Os depoimentos de ex-colegas, bailarinos, coreógrafos, historiadores e amigos fogem do esquema, tradicional em documentários, de "talking heads" —eles não aparecem, apenas ouvimos suas vozes sobrepostas às cenas de dança ou imagens de época. Um recurso interessante, mas às vezes não fica claro quem está falando. É especialmente confuso quando uma dessas personagens (por exemplo, uma ex-bailarina) narra trechos da autobiografia de Nureyev.

Os depoimentos às vezes são laudatórios demais ou complacentes com o lado mais trash da estrela da dança. Nureyev manipulava colegas e benfeitores, socava funcionários e era um predador —uma história famosa é o caso que teve com a mulher de seu professor e protetor Alexander Pushkin, quando este levou o então jovem estudante Nureyev para morar em sua casa, em São Petersburgo.

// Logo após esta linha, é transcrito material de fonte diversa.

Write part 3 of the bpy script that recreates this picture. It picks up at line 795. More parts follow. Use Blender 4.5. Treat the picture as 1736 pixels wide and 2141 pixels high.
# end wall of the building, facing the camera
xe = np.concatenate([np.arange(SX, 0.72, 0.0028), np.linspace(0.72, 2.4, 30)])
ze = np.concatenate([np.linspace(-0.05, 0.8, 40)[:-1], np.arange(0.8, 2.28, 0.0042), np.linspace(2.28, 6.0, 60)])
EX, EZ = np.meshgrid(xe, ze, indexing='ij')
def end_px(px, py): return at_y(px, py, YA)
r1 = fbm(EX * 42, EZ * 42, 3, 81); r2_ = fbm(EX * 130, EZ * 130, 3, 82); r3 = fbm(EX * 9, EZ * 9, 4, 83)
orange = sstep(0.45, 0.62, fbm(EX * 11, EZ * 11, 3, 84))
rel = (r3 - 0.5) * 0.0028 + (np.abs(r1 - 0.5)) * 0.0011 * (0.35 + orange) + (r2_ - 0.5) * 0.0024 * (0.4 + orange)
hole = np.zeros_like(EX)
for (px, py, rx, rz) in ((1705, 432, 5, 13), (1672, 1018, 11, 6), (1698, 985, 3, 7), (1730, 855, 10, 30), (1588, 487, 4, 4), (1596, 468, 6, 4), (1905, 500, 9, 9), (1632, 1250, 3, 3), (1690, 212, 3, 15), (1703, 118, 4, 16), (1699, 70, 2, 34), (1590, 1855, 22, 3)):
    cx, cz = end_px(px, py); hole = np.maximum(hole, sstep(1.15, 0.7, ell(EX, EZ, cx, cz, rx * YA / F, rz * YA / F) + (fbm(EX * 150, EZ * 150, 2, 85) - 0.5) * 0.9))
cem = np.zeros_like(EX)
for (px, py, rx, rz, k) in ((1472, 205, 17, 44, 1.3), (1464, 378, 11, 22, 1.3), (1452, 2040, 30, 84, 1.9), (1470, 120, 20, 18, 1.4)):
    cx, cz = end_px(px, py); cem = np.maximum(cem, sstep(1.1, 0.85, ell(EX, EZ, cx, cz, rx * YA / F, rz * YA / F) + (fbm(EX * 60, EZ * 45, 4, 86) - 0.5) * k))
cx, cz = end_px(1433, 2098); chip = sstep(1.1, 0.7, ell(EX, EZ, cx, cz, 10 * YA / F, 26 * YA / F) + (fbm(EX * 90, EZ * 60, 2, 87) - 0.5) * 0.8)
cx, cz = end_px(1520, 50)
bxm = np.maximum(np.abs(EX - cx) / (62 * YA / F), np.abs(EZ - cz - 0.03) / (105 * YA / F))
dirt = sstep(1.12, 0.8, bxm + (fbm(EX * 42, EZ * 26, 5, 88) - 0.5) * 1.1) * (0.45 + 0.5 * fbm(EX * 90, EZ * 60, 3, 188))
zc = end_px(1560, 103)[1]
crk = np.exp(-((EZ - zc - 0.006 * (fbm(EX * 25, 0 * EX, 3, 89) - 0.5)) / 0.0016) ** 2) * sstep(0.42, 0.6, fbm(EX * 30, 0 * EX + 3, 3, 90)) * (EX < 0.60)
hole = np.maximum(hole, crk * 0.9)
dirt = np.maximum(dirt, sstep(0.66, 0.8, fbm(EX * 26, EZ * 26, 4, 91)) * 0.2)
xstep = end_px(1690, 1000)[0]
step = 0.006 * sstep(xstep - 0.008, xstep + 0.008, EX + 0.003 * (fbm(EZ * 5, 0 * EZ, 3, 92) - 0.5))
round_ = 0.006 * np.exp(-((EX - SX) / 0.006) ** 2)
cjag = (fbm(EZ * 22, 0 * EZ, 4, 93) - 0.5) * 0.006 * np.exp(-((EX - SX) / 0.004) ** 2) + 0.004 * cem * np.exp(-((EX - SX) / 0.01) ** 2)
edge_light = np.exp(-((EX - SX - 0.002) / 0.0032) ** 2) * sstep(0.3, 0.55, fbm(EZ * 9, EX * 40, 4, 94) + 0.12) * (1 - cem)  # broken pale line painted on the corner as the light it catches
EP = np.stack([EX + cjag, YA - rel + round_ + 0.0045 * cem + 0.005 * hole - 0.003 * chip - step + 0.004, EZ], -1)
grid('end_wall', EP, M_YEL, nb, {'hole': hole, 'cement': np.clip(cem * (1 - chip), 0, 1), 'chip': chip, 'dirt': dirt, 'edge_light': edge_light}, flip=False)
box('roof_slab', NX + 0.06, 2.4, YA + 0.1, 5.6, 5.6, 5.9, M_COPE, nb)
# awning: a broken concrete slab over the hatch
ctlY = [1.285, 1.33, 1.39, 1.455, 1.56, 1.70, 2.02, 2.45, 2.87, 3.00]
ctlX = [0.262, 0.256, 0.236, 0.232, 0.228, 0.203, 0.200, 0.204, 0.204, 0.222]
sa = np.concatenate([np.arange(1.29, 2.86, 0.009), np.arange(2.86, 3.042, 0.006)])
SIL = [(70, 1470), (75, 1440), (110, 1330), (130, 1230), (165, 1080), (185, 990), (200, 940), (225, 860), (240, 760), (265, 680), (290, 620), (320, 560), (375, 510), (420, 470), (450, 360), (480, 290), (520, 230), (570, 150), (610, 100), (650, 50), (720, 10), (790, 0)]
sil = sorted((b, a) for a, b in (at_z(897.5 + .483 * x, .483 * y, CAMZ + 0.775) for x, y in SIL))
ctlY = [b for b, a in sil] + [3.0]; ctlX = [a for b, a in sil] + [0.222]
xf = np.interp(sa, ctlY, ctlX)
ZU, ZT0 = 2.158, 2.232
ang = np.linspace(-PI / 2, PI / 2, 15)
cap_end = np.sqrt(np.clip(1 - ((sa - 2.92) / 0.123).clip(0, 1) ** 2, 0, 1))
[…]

Esse lado surge meio discretamente no documentário, em alguns comentários diluídos em imagens glamorosas de espetáculos ou festas. Pushkin nem aparece (o professor tem destaque em outro filme sobre Nureyev, "O Corvo Branco", de 2019, dirigido por Ralph Fiennes).

Somos absorvidos com prazer pelo mito ao ver Nureyev duelar na barra com a paixão de sua vida, o bailarino norueguês Erik Bruhn, sexualizar a grande dame Margot Fonteyn no "Lago dos Cisnes", sorrir com superioridade ao ser fotografado e fichado em uma delegacia em San Francisco. Dá para entender porque o bailarino, em seu auge, era assediado por fãs nas ruas de Londres e foi uma das figuras que tornou o balé pop, nos anos 1970.

Se ele não foi, na época, tão popular como os Beatles ou Jesus Cristo, chegou perto. No final do documentário, assistimos Nureyev entrando no estúdio do The Dick Cavett Show (há vários trechos dessa entrevista na TV, todos ótimos). Vestido com botas e jaqueta com estampa de cobra, o bailarino se senta na cadeira e aguarda longos minutos, enquanto não param os aplausos. "Não sei o que fazer", diz Cavett. "Nem o Mick Jagger foi tão aplaudido."

Diz a lenda que Jagger e Nureyev tiveram um caso e depois nunca mais se falaram. O integrante dos Rolling Stones não aparece no documentário nem na boa trilha sonora, que passa de Leonard Cohen e Velvet Underground a Tchaikóvski. É a composição do russo para o "Lago dos Cisnes" que cria o drama perfeito para o clímax final, quando Nureyev assiste, praticamente deitado na primeira fila da plateia, sua última criação para o Ópera de Paris, pouco antes de morrer em decorrência da Aids, em 1993.